Música en el Lager
Es un lugar común saber que en el pueblo alemán la música ha ocupado por siglos y sigue ocupando un sitio de alto prestigio social. También sabemos la alta cota de barbarie que las tropas formales e informales de la Alemania naci, alcanzaron durante su régimen. Quizá menos tópico sea el encuentro de ambas cosas en uno de los tantos ejemplos de la ambigua condición humana.
Entre 1940 y 1942, en el gueto de Varsovia, los judíos practicaron intensamente la música, especialmente la que el nacismo les tenía prohibida por ser exclusiva de la raza aria. Conciertos instrumentales, pequeños coros, orquestas sinfónicas, funcionaron día tras día, desafiando la prohibición.
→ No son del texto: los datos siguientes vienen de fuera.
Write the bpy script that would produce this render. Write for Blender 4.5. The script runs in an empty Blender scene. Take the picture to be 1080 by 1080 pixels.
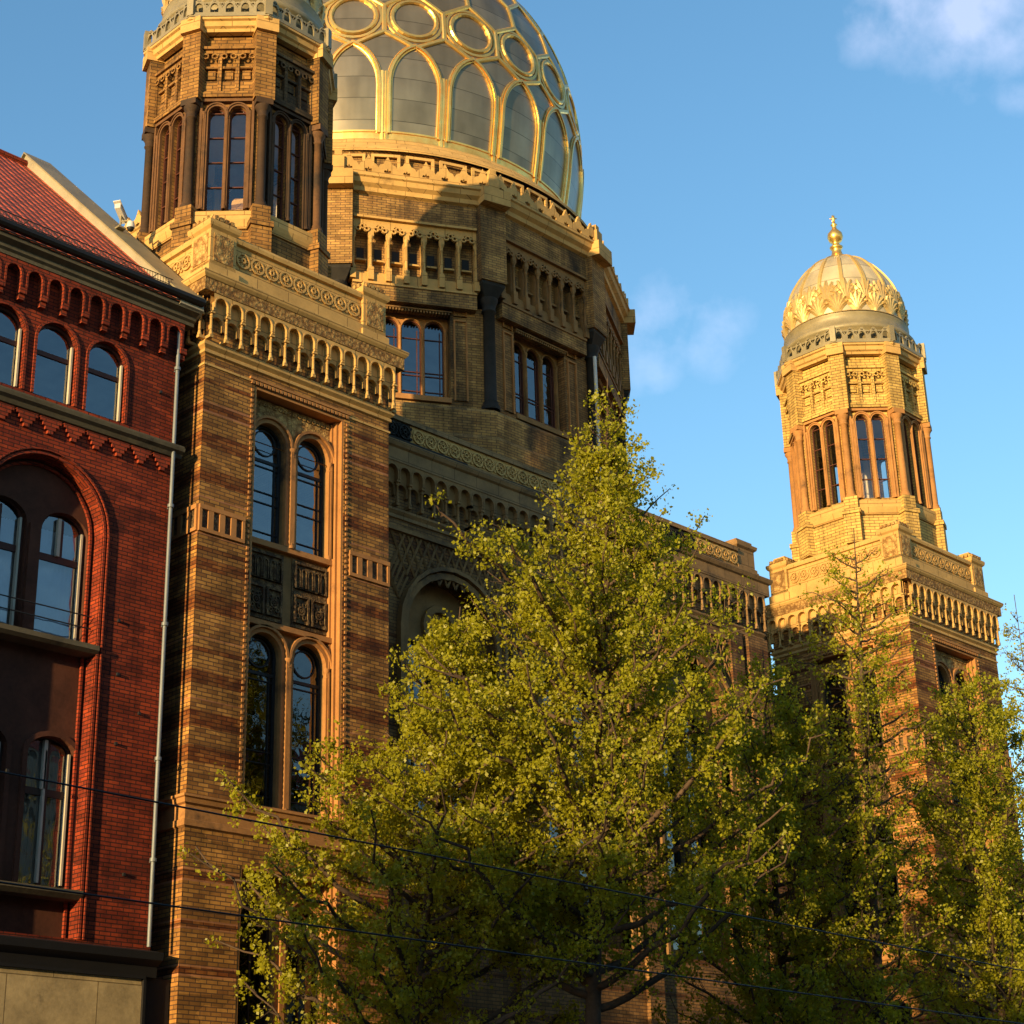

A veces, algún que otro oficial alemán, de entre esos que luego destruirían el gueto y llevarían a sus sobrevivientes a los campos de exterminio, se presentaba en las salas de música, escuchaba con respetuosa atención, aplaudía y se marchaba. Algo de esto fantasea, por ejemplo, Curzio Malaparte en su novela Kaputt. Escenas similares aparecen en películas como La lista de Schindler de Steven Spielberg y El pianista de Roman Polanski. Sobre la relación entre prisioneros, carceleros y verdugos en los Lager del nacismo, ha escrito un cumplido estudio S. Gilbert (Music in the Holocaust, 2005).
En estos siniestros campos se hizo música, se compuso y se interpretó. Repetido es el episodio en que los unos y los otros compartían estas actividades, o que las guardianes escuchaban conmovidos los conciertos que improvisaban sus rehenes. Una vez terminado el acto, el vínculo se rompía bruscamente y reaparecía la escisión entre poderosos y sometidos. La música, parece evidente, lograba que emergiera en todos aquellos seres humanos lo que tenían en común, de indecible, sentimental, convivencial y erótico, si por eros entendemos el impulso a la unión de todas las partes dispersas del cosmos a fin de ponerlas en orden. La música es erótica porque une. Se canta al unísono en las calles y las plazas, en las fiestas nupciales y en las honras fúnebres. También se ejecutan marchas para disciplinar el paso de una tropa, de un conjunto humano destinado a destruir a otro conjunto humano. Una intensa carcajada suena a congoja. El gemido del orgasmo se confunde con el del dolor. Sólo hay una música igual a sí misma: el silencio.